Para um país que anda tão desesperançoso com o futebol como o Brasil, com tantos fracassos seguidos, Vinicius é como uma luz no fim do túnel. Teria chegado a hora de voltarmos ao topo? Um brasileiro não chega à mais valiosa prateleira do futebol mundial desde 2007, quando Kaká foi o melhor jogador do mundo pelo Milan. Caberia a este moleque de São Gonçalo nos colocar nos holofotes novamente? É isso que vamos descobrir na premiação da France Football, dia 28 de outubro. Isto mesmo, dia 28! Talvez estejamos diante de mais um dos belos roteiros que esta vida prepara para nós.
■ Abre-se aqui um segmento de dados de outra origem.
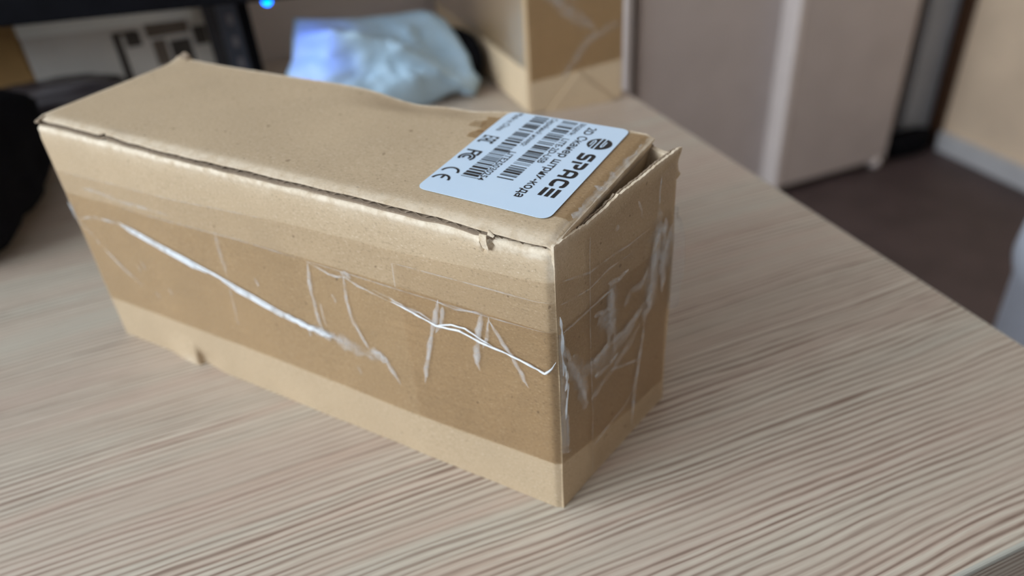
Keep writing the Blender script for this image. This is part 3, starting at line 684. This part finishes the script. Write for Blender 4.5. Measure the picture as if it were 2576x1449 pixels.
# ------------------------------------------------------------------ things at the back of the desk
# tall brown carton
bc = empty('tall_carton', (1.19, 2.99, 0)); tag(bc, 'tall brown taped cardboard carton standing at the right back of the desk', 'carton')
cw, cdp, chh = 0.66, 2.00, 2.6
vs = [(0, 0, 0), (cw, -0.06, 0), (cw + 0.02, cdp, 0), (0.02, cdp, 0)]; vs += [(x, y, chh) for x, y, z in vs]
o = mesh('carton_body', vs, [(3, 2, 1, 0), (4, 5, 6, 7), (0, 1, 5, 4), (1, 2, 6, 5), (2, 3, 7, 6), (3, 0, 4, 7)], m_bigcard, bc)
bm = bmesh.new(); bm.from_mesh(o.data); bmesh.ops.bevel(bm, geom=bm.edges[:], offset=0.012 * S, segments=2, affect='EDGES'); bm.to_mesh(o.data); bm.free()
m_browntape = film('brown_tape_film', (0.90, 0.83, 0.72, 1), 0.3, 0.01, 0.6)
def left_face(y, z, l): return (0.02 * y / cdp - l - 0.002, y, z)
def right_face(x, z, l): return (x, -0.06 * x / cw - l - 0.002, z)
slab('carton_tape', 2, 6, lambda a, b: left_face(0.02 + 1.96 * a, 0.30 + 0.50 * b, 0.002), None, m_browntape, bc)
slab('carton_tape', 2, 6, lambda a, b: left_face(0.02 + 1.96 * a, 1.05 + 0.5 * b, 0.002), None, m_browntape, bc)
slab('carton_tape', 2, 6, lambda a, b: right_face(0.01 + 0.64 * a, 0.22 + 0.55 * b + 0.06 * a, 0.002), None, m_browntape, bc)
Rf = lambda pts, w_, m: ridge('tape_crease', pts, w_, 0.001, m, bc, right_face, 0.004, seed=pts[0][0] * 7 + w_ * 90)
Rf([(0.62, 0.52), (0.42, 0.44), (0.22, 0.20)], 0.03, m_faint)
Rf([(0.10, 0.80), (0.30, 0.62), (0.46, 0.50)], 0.05, m_faint)
Rf([(0.30, 0.70), (0.38, 0.76)], 0.04, m_faint)
# folded flap triangle at the foot of its right face
mesh('carton_flap', [right_face(0.12, 0.0, 0.003), right_face(0.60, 0.0, 0.003), right_face(0.34, 0.24, 0.003), right_face(0.12, 0.0, 0.012), right_face(0.60, 0.0, 0.012), right_face(0.34, 0.24, 0.012)],
     [(0, 2, 1), (3, 4, 5), (0, 1, 4, 3), (1, 2, 5, 4), (2, 0, 3, 5)], m_bigcard, bc)

# crumpled pale mailer bag
def mailer_mat():
    t = NT('pale_poly_mailer'); v = t.co(); n = t.noise(v, 35, 4)
    c = t.mix(n, lin(172, 204, 226), lin(194, 220, 238))
    return t.done(t.pbr(c, 0.45, t.bump(n, 0.3, 0.003), 0.4))
m_mail = mailer_mat()
OUT = [(-0.072, 3.916, 0.621), (0.12, 3.89, 0.592), (0.338, 3.873, 0.564), (0.60, 3.865, 0.548), (0.781, 3.860, 0.547), (0.858, 3.840, 0.521), (0.927, 3.802, 0.469), (0.978, 3.727, 0.369), (1.022, 3.635, 0.247), (1.020, 3.568, 0.165), (1.057, 3.527, 0.102), (0.983, 3.466, 0.015), (0.911, 3.501, 0.060), (0.809, 3.501, 0.055), (0.66, 3.50, 0.004), (0.40, 3.50, 0.003), (0.10, 3.50, 0.003), (-0.20, 3.52, 0.003), (-0.235, 3.62, 0.20), (-0.222, 3.704, 0.338), (-0.160, 3.754, 0.405), (-0.124, 3.832, 0.509)]
def mailer():
    c = Vector((0.42, 3.66, 0.27)); n = len(OUT); sub = 4; ring = []
    for i in range(n):
        a, b = Vector(OUT[i]), Vector(OUT[(i + 1) % n])
        for k in range(sub): ring.append(a.lerp(b, k / sub))
    N = len(ring); K = 16; nrm = Vector((0, -0.80, 0.60)); vs, fs = [], []
    for side in (1, -1):
        for k in range(K + 1):
            r = k / K
            for i in range(N):
                p = c.lerp(ring[i], r)
                hgt = 0.17 * (1 - r ** 2.2) ** 0.8 if side == 1 else -0.10 * (1 - r * r) ** 0.8
                if side == 1:
                    q = p
                    # a sharp fold runs from the upper left down to the right; crumples around it
                    fl = q.z - (0.46 - 0.34 * (q.x - 0.0))
                    hgt += 0.13 * math.exp(-((fl) / 0.06) ** 2) * sm(0.75, 0.45, q.x) * (1 - r ** 4)
                    hgt -= 0.09 * sm(0.0, 0.12, fl) * (1 - r ** 4)
                    hgt += 0.07 * noise.fractal(Vector((q.x * 4, q.z * 5, 2.2)), 0.8, 2, 3) * (1 - r ** 6)
                    hgt += 0.03 * (1 - abs(noise.noise(Vector((q.x * 7 + q.z * 4, q.z * 3, 7.1))) * 2)) * (1 - r ** 6)
                v = p + nrm * hgt; v.z = max(v.z, 0.002); vs.append(tuple(v - Vector((0.42, 3.6, 0))))
    off = (K + 1) * N
    for sidx, o_ in ((0, 0), (1, off)):
        for k in range(K):
            for i in range(N):
                a = o_ + k * N + i; b = o_ + k * N + (i + 1) % N
                f = (a, a + N, b + N, b); fs.append(f if sidx else f[::-1])
    return vs, fs
vs, fs = mailer()
mb = empty('mailer_bag', (0.42, 3.6, 0)); tag(mb, 'crumpled pale blue white plastic mailer bag behind the box, beside the tall carton', 'bag')
o = mesh('bag_body', vs, fs, m_mail, mb, True)
bm = bmesh.new(); bm.from_mesh(o.data); bmesh.ops.remove_doubles(bm, verts=bm.verts[:], dist=1e-6); bmesh.ops.recalc_face_normals(bm, faces=bm.faces[:]); bm.to_mesh(o.data); bm.free()
o.data.polygons.foreach_set('use_smooth', [True] * len(o.data.polygons))

# black lump added to fill in the shadow between mailer and carton
o = lump('shadow_lump', 1.05, 3.92, 0.17, 0.125, 0.30, 0.17, m_black, amp=0.10, seed=5.1)
tag(o, 'black lump standing in for the shadow between the mailer bag and the carton', 'pouch')

# monitor: bezel along the top left, blue power lamp under its right corner
m_bez = plain('black_plastic_bezel', (0.006, 0.006, 0.008, 1), 0.6, 60, 0.2, 0.1, 0.06)
m_scr = plain('dark_screen', (0.012, 0.010, 0.009, 1), 0.35, 5, 0.1, 0.02, 0.3)
MR = empty('monitor', (0.02, 3.42, 0), math.atan2(0.247, -0.969) + math.pi)
tag(MR, 'black monitor whose lower bezel crosses the top left corner, blue lamp below', 'monitor')
mz = 0.862; ML = 4.6
box('bezel', -ML, 0, -0.05, 0.16, mz, mz + 0.17, m_bez, MR, 0.015)
box('bezel', -ML, 0, -0.05, 0.16, mz + 2.3, mz + 2.47, m_bez, MR, 0.015)
box('bezel', -ML, -ML + 0.17, -0.05, 0.16, mz + 0.17, mz + 2.3, m_bez, MR, 0.015)
box('bezel', -0.17, 0, -0.05, 0.16, mz + 0.17, mz + 2.3, m_bez, MR, 0.015)
box('screen', -ML + 0.17, -0.17, -0.03, 0.14, mz + 0.17, mz + 2.3, m_scr, MR)
box('stand_column', -3.6, -3.1, 0.162, 0.42, 0.06, 1.9, m_bez, MR, 0.03)
box('stand_base', -4.2, -2.6, 0.0, 0.55, 0, 0.06, m_bez, MR, 0.02)
led = NT('blue_power_lamp'); m_led = led.done(led.n('ShaderNodeEmission', {0: (0.0, 0.16, 1.0, 1), 1: 9.0}).outputs[0])
bm = bmesh.new(); bmesh.ops.create_uvsphere(bm, u_segments=20, v_segments=12, radius=0.030 * S)
for v in bm.verts: v.co += Vector((-0.285, 0.02, mz - 0.012)) * S
me = bpy.data.meshes.new('power_lamp'); bm.to_mesh(me); bm.free()
o = link('power_lamp', me, m_led, MR); tag(o, 'glowing blue power lamp')
pl = bpy.data.lights.new('blue_lamp_light', 'SPOT'); pl.energy = 0.10; pl.color = (0.02, 0.12, 1.0); pl.shadow_soft_size = 0.006; pl.spot_size = math.radians(60); pl.spot_blend = 0.8
po = bpy.data.objects.new('blue_lamp_light', pl); C.objects.link(po)
po.location = Vector((-0.24, 3.36, mz - 0.07)) * S
po.rotation_euler = (Vector((0.02, 3.72, 0.40)) - Vector((-0.24, 3.36, mz - 0.07))).to_track_quat('-Z', 'Y').to_euler()

# perforated metal post
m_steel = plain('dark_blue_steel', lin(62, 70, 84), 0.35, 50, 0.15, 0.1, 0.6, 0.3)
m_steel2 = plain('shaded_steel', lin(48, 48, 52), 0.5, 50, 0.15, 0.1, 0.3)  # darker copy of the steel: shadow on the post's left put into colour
m_slot = plain('light_behind_slot', lin(120, 118, 124), 0.6, 30, 0.1, 0.1)
ps = empty('metal_post', (-0.535, 4.30, 0)); tag(ps, 'dark perforated steel angle post between the printed carton and the mailer bag', 'post')
box('front_flange', 0, 0.135, -0.012, 0, 0, 2.0, m_steel, ps)
box('side_flange', 0.136, 0.215, 0.0, 0.03, 0, 2.0, m_bez, ps)
for k in range(12):
    box('slot', 0.055, 0.095, -0.016, -0.0122, 0.10 + 0.15 * k, 0.17 + 0.15 * k, m_slot, ps)
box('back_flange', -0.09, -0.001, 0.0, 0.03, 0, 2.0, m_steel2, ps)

# printed grey carton and brown carton behind the monitor
gc = empty('printed_carton', (-1.18, 4.95, 0)); tag(gc, 'grey white printed carton under the monitor, left of the steel post', 'carton')
box('carton_body', -0.60, 0.56, -0.45, 0.11, 0, 1.02, m_greycarton, gc, 0.012)
m_tapeg = plain('pale_carton_tape', lin(236, 236, 228), 0.35, 20, 0.05, 0.05)
mesh('carton_tape', [(-0.60, -0.456, 0.63), (0.50, -0.456, 0.58), (0.50, -0.456, 0.78), (-0.60, -0.456, 0.86), (-0.60, -0.4515, 0.63), (0.50, -0.4515, 0.58), (0.50, -0.4515, 0.78), (-0.60, -0.4515, 0.86)],
     [(0, 1, 2, 3), (4, 7, 6, 5), (0, 4, 5, 1), (3, 2, 6, 7)], m_tapeg, gc)
m_print = plain('dark_carton_print', lin(72, 66, 60), 0.7, 60, 0.2, 0.05)
m_print2 = plain('brown_carton_print', lin(112, 100, 88), 0.7, 60, 0.2, 0.05)
for x0, x1, z0, z1, m in ((-0.055, -0.005, 0.16, 0.56, m_print), (0.02, 0.12, 0.46, 0.56, m_print), (0.16, 0.44, 0.50, 0.62, m_print2), (0.18, 0.27, 0.30, 0.48, m_print2), (0.29, 0.43, 0.16, 0.46, m_print), (0.46, 0.55, 0.40, 0.53, m_print), (-0.055, 0.10, 0.545, 0.57, m_print2)):
    box('printed_mark', x0, x1, -0.4525, -0.4508, z0, z1, m, gc)
bb = empty('brown_carton', (-2.12, 5.0, 0)); tag(bb, 'brown cardboard carton at the left edge, beside the printed carton', 'carton')
box('carton_body', -0.3, 0.325, -0.36, 0.06, 0, 1.1, m_brownbox, bb, 0.012)
box('carton_flap', -0.29, 0.30, -0.376, -0.3615, 0.30, 0.62, m_brownbox, bb, 0.004)

# black cloth bag and glossy pouch at the left edge
bk = empty('black_bag', (-2.51, 3.28, 0), math.radians(-9)); tag(bk, 'black fabric bag slumped on the desk at the left edge', 'bag')
lump('bag_body', 0.0, 0, 0.31, 0.78, 0.70, 0.32, m_black, bk, amp=0.06, seed=1.9, power=5.0)
lump('bag_flap', 0.06, -0.05, 0.46, 0.66, 0.55, 0.15, m_black, bk, amp=0.12, seed=4.0, flat=False)
m_gloss = plain('glossy_dark_film', (0.045, 0.038, 0.042, 1), 0.2, 12, 0.2, 0.3, 0.8)
o = lump('glossy_pouch', -1.74, 4.24, 0.20, 0.55, 0.18, 0.205, m_gloss, amp=0.07, fs=2.0, seed=6.2, power=3.0)
tag(o, 'glossy dark plastic pouch lying between the black bag and the cartons', 'pouch')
Quis o destino que o dia da entrega da Bola de Ouro caísse no dia 28, o mesmo número presente nas costas da camisa que Vinicius vestira para estrear pelo maior clube do mundo. E para os mais íntimos, a data marca o Dia do Flamenguista, o dia do padroeiro do clube. São Judas Tadeu, rogai por nós!

Se fosse mandar um recado para aqueles que ainda não se renderam à alegria e ao talento do melhor do mundo, com 92 gols, 64 assistências e 12 títulos pelo Real Madrid, eu só teria a lamentar. Mesmo que você não admire o que ele faz dentro de campo, há de se concordar que Vini é um exemplo de superação e do poder da ambição. Julguem-me, se pareço ter me perdido na imaginação ao escrever esta crônica, pois esta, na verdade, foi uma carta de agradecimento à Vinicius José Paixão de Oliveira Júnior.